Znajdujemy czerwony szlak i rozpoczynamy przyjemny spacer. Chłopcy z radości przez pierwsze 3 kilometry ciągną do góry tak jakby nas stado wilków goniło – co z dziećmi robi tęsknota za górami 😉

Najwyższe miejsce na dzisiejszej trasie to szczyt o nazwie Kiczory wznoszący się na wysokość 989 metrów n.p.m. Ta nazwa jest znajoma. Podczas naszych wcześniejszych wędrówek była m.in.

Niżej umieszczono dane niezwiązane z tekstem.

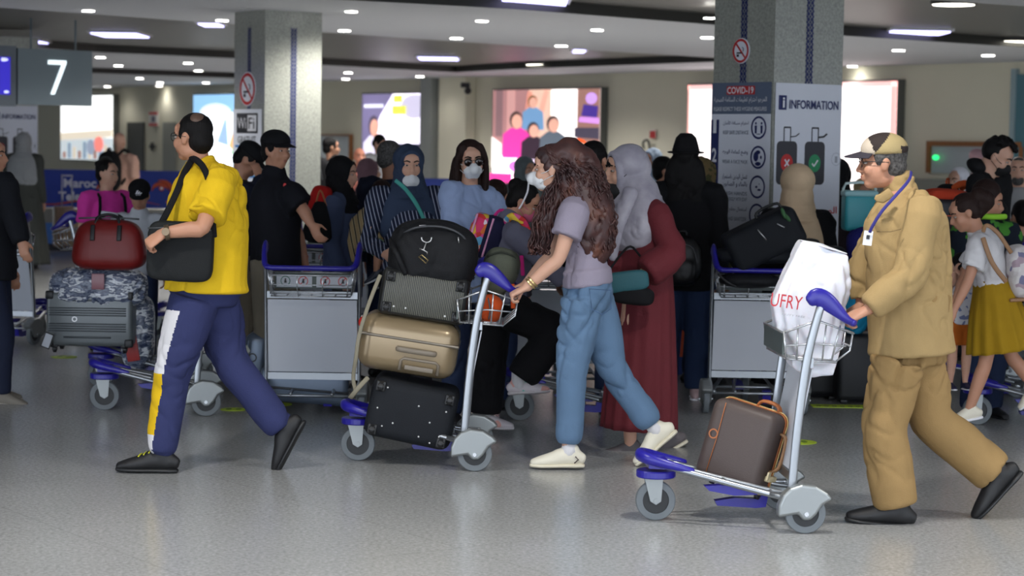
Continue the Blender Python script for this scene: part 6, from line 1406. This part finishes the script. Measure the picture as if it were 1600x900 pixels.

Kiczera (Beskid Mały) w okolicy Góry Żar, Kiczora (Beskid Mały) w drodze z przełęczy Kocierskiej na Potrójną. Kolejna Kiczora jeszcze przed nami – znajduje się w Gorcach na GSB w okolicach Turbacza. Tak jak widzicie nazwy są tak podobne, że łatwo można się pomylić.

Schronisko PTTK Stożek

Dłuższą przerwę robimy w okolicy schroniska na Stożku. Siadamy wygodnie w pobliżu zamkniętego wyciągu narciarskiego i podziwiamy okolicę. Widać wszystko począwszy od Klimczoka, przez Skrzyczne, Baranią Górę, Romankę, po ośnieżoną Babią Górę i Pilsko.

Z Kubalonki pod Stożek udaliśmy się czerwonym szlakiem. W drodze powrotnej wybieramy szlak niebieski, który doprowadzi nas do przełęczy Łączecko (oznaczanej na mapie jako Mraźnica). Tam wracamy na szlak czerwony kierując się w stronę samochodu.

Tego dnia ludzi na szlaku było wyjątkowo mało, a przynajmniej w porównaniu do innych popularnych szlaków w Beskidzie Śląskim.